Exercise aim
Keep only the lines of the listing that include the word "pixels", and copy them.

(Records with scene code)

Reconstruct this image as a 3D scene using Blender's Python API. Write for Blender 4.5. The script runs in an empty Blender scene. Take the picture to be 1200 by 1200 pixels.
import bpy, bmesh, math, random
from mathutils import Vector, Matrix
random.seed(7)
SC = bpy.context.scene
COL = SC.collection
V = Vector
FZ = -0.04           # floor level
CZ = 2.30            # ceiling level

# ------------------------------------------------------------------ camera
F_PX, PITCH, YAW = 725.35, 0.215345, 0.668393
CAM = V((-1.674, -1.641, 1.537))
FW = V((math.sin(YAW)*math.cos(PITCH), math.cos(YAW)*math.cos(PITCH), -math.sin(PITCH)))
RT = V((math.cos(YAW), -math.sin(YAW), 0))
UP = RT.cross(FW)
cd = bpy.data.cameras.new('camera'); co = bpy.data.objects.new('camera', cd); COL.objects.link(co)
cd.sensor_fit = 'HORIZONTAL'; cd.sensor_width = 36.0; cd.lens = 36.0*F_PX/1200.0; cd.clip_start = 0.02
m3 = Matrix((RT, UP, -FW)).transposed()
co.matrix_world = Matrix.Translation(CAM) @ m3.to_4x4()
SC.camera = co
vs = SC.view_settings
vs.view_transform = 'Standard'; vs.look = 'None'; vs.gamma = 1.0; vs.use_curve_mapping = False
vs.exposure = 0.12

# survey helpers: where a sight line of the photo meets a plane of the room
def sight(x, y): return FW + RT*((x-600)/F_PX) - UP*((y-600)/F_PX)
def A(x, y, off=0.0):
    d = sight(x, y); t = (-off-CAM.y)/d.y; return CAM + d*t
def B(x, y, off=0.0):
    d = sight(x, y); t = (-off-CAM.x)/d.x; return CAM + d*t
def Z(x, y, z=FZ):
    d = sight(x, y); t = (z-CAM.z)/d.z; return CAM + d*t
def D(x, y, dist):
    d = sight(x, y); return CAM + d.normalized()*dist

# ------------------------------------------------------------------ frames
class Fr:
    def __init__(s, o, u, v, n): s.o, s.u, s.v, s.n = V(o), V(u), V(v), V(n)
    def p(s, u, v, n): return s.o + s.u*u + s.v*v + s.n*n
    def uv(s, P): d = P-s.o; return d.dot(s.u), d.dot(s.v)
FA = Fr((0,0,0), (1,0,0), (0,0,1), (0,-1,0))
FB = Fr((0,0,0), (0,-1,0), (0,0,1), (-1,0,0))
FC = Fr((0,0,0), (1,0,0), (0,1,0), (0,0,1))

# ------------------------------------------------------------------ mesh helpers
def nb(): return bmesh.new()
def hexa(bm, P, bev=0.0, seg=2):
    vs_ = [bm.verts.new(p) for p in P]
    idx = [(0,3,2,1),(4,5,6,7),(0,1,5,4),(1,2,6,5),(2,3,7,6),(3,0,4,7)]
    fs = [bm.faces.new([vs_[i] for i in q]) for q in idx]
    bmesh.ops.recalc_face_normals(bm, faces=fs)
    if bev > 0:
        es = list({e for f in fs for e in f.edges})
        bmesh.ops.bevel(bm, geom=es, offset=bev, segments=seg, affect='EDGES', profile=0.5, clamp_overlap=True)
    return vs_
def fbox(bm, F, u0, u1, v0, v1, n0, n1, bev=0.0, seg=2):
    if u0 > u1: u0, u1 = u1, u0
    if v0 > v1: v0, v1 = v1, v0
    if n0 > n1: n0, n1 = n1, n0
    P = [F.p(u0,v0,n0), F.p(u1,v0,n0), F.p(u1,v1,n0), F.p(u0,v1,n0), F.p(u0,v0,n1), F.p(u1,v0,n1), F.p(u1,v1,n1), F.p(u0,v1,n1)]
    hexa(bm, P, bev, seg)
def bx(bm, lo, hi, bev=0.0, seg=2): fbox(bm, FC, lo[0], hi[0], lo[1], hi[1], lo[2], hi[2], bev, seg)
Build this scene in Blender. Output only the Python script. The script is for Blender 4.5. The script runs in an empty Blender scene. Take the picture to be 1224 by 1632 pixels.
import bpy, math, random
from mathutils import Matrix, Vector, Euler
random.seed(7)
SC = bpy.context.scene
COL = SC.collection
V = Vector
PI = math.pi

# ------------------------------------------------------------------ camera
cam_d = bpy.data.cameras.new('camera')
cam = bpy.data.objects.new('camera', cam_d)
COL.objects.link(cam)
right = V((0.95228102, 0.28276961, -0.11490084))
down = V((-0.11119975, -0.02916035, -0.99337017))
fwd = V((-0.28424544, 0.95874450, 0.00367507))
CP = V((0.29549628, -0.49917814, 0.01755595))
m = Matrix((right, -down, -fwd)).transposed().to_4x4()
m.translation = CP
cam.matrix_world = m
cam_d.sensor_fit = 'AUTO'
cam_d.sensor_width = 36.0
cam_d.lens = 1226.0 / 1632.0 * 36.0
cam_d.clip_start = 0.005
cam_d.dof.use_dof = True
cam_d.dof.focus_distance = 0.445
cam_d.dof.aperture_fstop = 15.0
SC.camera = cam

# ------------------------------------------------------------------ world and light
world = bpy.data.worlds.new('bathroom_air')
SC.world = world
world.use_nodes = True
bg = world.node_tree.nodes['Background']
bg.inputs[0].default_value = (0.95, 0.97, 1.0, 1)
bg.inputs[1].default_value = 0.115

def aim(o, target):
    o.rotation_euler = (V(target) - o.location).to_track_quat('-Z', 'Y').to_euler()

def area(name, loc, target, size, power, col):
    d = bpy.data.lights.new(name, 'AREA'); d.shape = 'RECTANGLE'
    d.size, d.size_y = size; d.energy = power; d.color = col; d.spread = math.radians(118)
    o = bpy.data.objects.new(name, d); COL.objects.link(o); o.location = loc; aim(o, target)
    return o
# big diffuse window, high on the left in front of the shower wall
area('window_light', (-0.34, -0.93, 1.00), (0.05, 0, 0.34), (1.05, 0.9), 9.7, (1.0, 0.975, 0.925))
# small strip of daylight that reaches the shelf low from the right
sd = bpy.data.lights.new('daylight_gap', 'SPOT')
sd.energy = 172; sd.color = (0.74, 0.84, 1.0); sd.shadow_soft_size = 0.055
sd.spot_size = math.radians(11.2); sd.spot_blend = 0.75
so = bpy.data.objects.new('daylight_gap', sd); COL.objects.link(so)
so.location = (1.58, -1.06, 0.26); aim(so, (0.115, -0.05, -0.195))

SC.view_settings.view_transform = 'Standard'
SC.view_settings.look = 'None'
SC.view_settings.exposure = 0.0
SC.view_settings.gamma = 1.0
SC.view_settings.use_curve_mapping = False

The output
Reconstruct this image as a 3D scene using Blender's Python API. Write for Blender 4.5. The script runs in an empty Blender scene. Take the picture to be 1200 by 1200 pixels.
Build this scene in Blender. Output only the Python script. The script is for Blender 4.5. The script runs in an empty Blender scene. Take the picture to be 1224 by 1632 pixels.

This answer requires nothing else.